I took a walk yesterday evening after the girls went to bed.  It was almost perfect.  These are the kind of walks that make you want to exercise everyday.  I was wearing my cute exercise outfit I received from my DH for Christmas.  The weather was beautiful.  The stars were bright.  I felt strong and walked at a faster pace than usual.  I even jogged a few minutes. 

The problem?  This song was going through my head during my entire walk:

The wonderful thing about Tiggers
Is Tiggers are wonderful things
Their tops are made out of rubber
Their bottoms are made out of springs
They’re bouncy, trouncy, flouncy, pouncy
Fun, fun, fun, fun, FUN!
But the most wonderful thing about Tiggers
Is I’m the only one

AHHHH!!! it is in my head again.

Good Intentions

April 16, 2007

Today was a banner day on how my two goals don’t always jive together. 

I started off my day with great intentions.  I packed oatmeal with cinnamon and raisins for breakfast.  For lunch I packed leftover chicken breast with wild rice along with a banana.
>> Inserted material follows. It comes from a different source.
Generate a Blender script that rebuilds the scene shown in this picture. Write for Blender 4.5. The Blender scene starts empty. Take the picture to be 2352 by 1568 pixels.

Starting off the week being good on my diet is essential. 

However…

I walked into the break-room to make my oatmeal.  Walked out with a donut.  I have such a hard time saying NO to free food.   There wasn’t even an email to announce the evil treats were there.  Maybe if I would have been warned I could have talked myself out of them.

Then later this morning a co-worker came to my desk to chat.  She said she brought in 3 pieces of pizza in for lunch – she would only eat two and probably throw out the extra if I didn’t want it.  Throw out food?  I could never be responsible for throwing out food – there are starving children out there!  Again – healthy planned meal was pushed aside for free food.  I ate the banana – is that worth anything?

The good news is that I don’t have to pack lunch for tomorrow – it is all here waiting for me.

Sacred Affirmations for Weight Loss

April 4, 2007

Great words from The Incredible Shrinking Ladies.  I need to read this every morning…

 I enjoy being healthy. I’m on the road to fitness. I love the food that makes me thin. I can lose weight. I can change. I can let go of being compulsive. I will take care of me today. My children will benefit from my healthy changes. With each breath out, I exhale negative beliefs about my body. I am naturally drawn to the foods that my body needs to be healthy. I appreciate all the things that are beautiful about my body. I allow myself to have a beautiful body. I am creating healing energy in my life. I am getting healther every day. I like eating healthy, it makes me feel better. I eat only that which my body requires.

Splenda Rant…

March 30, 2007

Am I the only dieter out there that hates the taste of this stuff?  A few days ago I put a little Splenda brown sugar blend in my oatmeal and coffee to replace the normal brown sugar I usually use to save a few calories.  I had that crappy artificial sweetener aftertaste in my mouth the entire morning. 

I am not even sure why I purchased this stuff – it was really a waste of my money.  I have always disliked the taste of low-calorie sweeteners.  I have never liked diet soda.  I tried a girl scout sugar free brownie bite a few weeks ago and it left the same bad aftertaste. 

I think this kind of food actually makes me eat more because I eat something else to get rid of that taste in my mouth.  It also doesn’t leave me as satisified as using the real sugar. 

So I think for now, I will just use normal, high-calorie sugar… just less of it. 

Post-Workout High

March 27, 2007

I love the feeling of being sore the day after a strength training workout.  Every time I stand up out of my chair, walk down stairs or lift something I have a reminder that I did something good yesterday.  It is also another motivation to eat well and exercise again today – I don’t want the work I did to be wasted.

Even though I know there is no outward difference in my appearance from that one 30-minute workout from yesterday to today, I feel a since of pride.  I feel stronger.  I feel healthier.  I am holding my head up a little higher today.